Scheibel made no mention of any action against school officials, even though she said school administrators knew of the alleged bullying.

"Prior to Phoebe's death, her mother spoke with at least two school staff members. ...The actions or inactions of some adults at the school are troublesome," Scheibel said.

State Representative John Scibak, who represents the western Massachusetts town, said he believed there should be disciplinary action taken against school officials.

"I think if people knew about it and did not report it, this is a very serious allegation and one that really needs to be investigated," Scibak said.

The school board said it would review the evidence from the district attorney's investigation, which it said did not come to light in its own investigation.

Anti-Bullying Legislation

The charges Monday shocked the community, Scibak said, "in terms of the level of charges, the breadth of those charges and some of the comments being made by the district attorney, specifically with respect to what the adults knew and didn't act on."

Scibak said he supported legislation, which has passed the Massachusetts House and Senate, that would address bullying and, specifically, cyberbullying in public schools.

"It would require that schools provide training to parents, to teachers, to students, that incidents of bullying must be reported [and] the principal, upon hearing that determines whether this should go to law enforcement officials. The parents of the bully as well as the victim must be called in, it needs to be addressed," Scibak said.

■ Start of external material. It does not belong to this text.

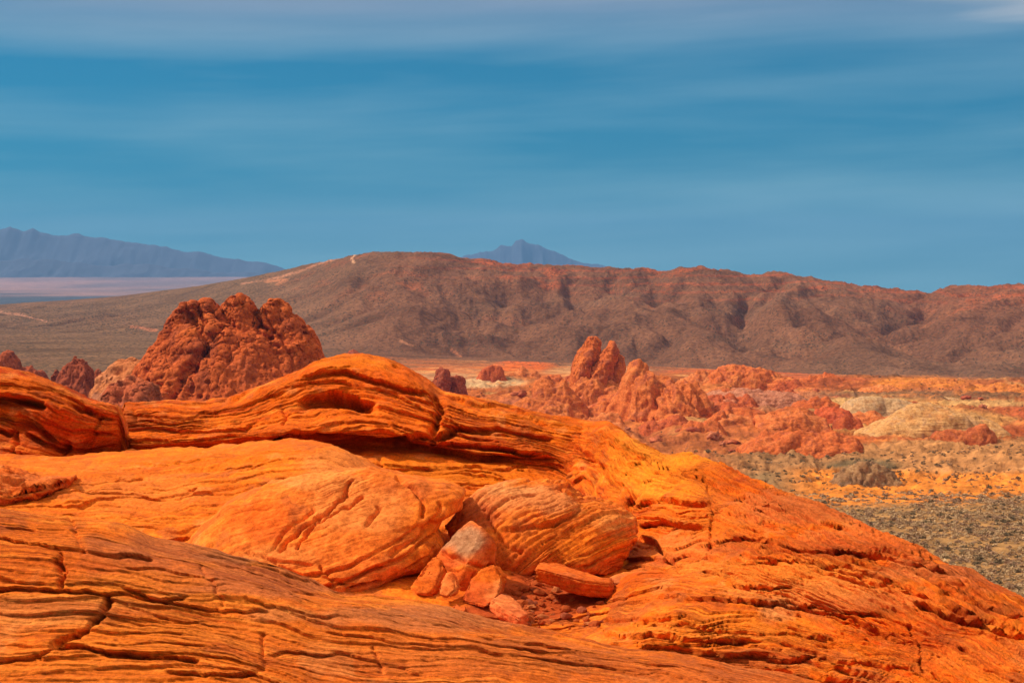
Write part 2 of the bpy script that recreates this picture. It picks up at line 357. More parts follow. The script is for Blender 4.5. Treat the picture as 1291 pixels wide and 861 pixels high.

Scibak said he hopes to have the bill on Gov. Deval Patrick's desk to sign in the next few weeks.

Prince, a freshman, was reportedly harassed by older girls who resented her dating an older football player.

Prosecutor Scheibel said Prince's bullying was the result of a romantic relationship she had with one of the male suspects that ended weeks before her suicide.

Scheibel called Prince's suicide "the culmination of a nearly three-month campaign of verbally assaultive behavior and threats of physical harm."

On the day Prince committed suicide, authorities said the students berated her in the school lunchroom and library, even throwing a can of Red Bull at her as she walked home.

"The investigation revealed relentless activity directed toward Phoebe, designed to humiliate her and to make it impossible for her to remain at school," Scheibel said. "The bullying, for her, became intolerable."